The Labor Law § 240 (1) claim should be reinstated against Infor, as the court incorrectly concluded that Infor was not a proper Labor Law defendant. Although Infor leased the premises from 635, it may still be held liable as an "owner" under the statute because it contracted for the construction work being performed at the time of plaintiff's accident (see Tropea v Tishman Constr. Corp., 172 AD3d [*2]450, 451 [1st Dept 2019]). For the same reasons that plaintiff is entitled to partial summary judgment against 635 and JMR, plaintiff's motion for partial summary on the Labor Law § 240 (1) claim against Infor should be granted, and Infor's motion for summary judgment dismissing the claim against it should be denied.
Montec, however, was entitled to dismissal of the Labor Law §§ 240 (1) and 200 claims against it, as it was not a proper Labor Law defendant. Contrary to 635 and JMR's contention, there was no evidence that it had been delegated the authority to supervise and control the injury producing-work so as to render it liable as a statutory agent (see Santos v Condo 124 LLC, 161 AD3d 650, 653 [1st Dept 2018]). 635 and JRM's contention that Montec may be held liable to plaintiff in common-law negligence under Espinal v Melville Snow Contrs. (98 NY2d 136, 140 [2002]) for launching a force or instrument of harm, i.e., assembling and providing plaintiff with an unstable scaffold for use for his work, is improperly raised for the first time on appeal (see Chateau D' If Corp. v City of New York, 219 AD2d 205, 209 [1st Dept 1996], lv denied 88 NY2d 811 [1996]).
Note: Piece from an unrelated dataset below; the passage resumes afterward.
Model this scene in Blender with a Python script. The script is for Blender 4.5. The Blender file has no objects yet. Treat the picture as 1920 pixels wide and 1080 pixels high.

In any event, the argument is unavailing, as there is no admissible evidence establishing that Montec assembled or owned the Baker scaffold that plaintiff used (compare Mullins v Center Line Studios, Inc., 194 AD3d 421, 422 [1st Dept 2021]).
In the absence of evidence of Montec's negligence, we grant Montec's cross motion for summary judgment dismissing 635 and JRM's cross claims and third-party claims for common-law indemnification and contribution against it (see Glaser v Fortunoff of Westbury Corp., 71 NY2d 643, 646 [1988]; Naughton v City of New York, 94 AD3d 1, 10 [1st Dept 2012]). We also grant Montec's motion for summary judgment dismissing 635 and JRM's cross claim and third-party claim for contractual indemnification against it. JRM's subcontract with Montec requires Montec to indemnify 635 and JRM from and against any claims "arising out of and in connection with injuries . . . resulting from performance of [Montec's] Work." As noted, there is no evidence that Montec provided the Baker scaffold that plaintiff used or that plaintiff's accident was attributable to Montec's fault (see Vargas v New York City Tr. Auth., 60 AD3d 438, 441 [1st Dept 2009]).
635 and JRM's contention that they are entitled to summary judgment on their cross claim for contractual indemnification against Infor is improperly raised for the first time on appeal (see Chateau D' If Corp., 219 AD2d at 209), and we decline to address it. We also decline Infor's invitation to search the record to grant it conditional summary judgment on its contractual indemnification cross claim against JRM. Concur—Acosta, P.J., Kapnick, Mazzarelli, González, Rodriguez, JJ.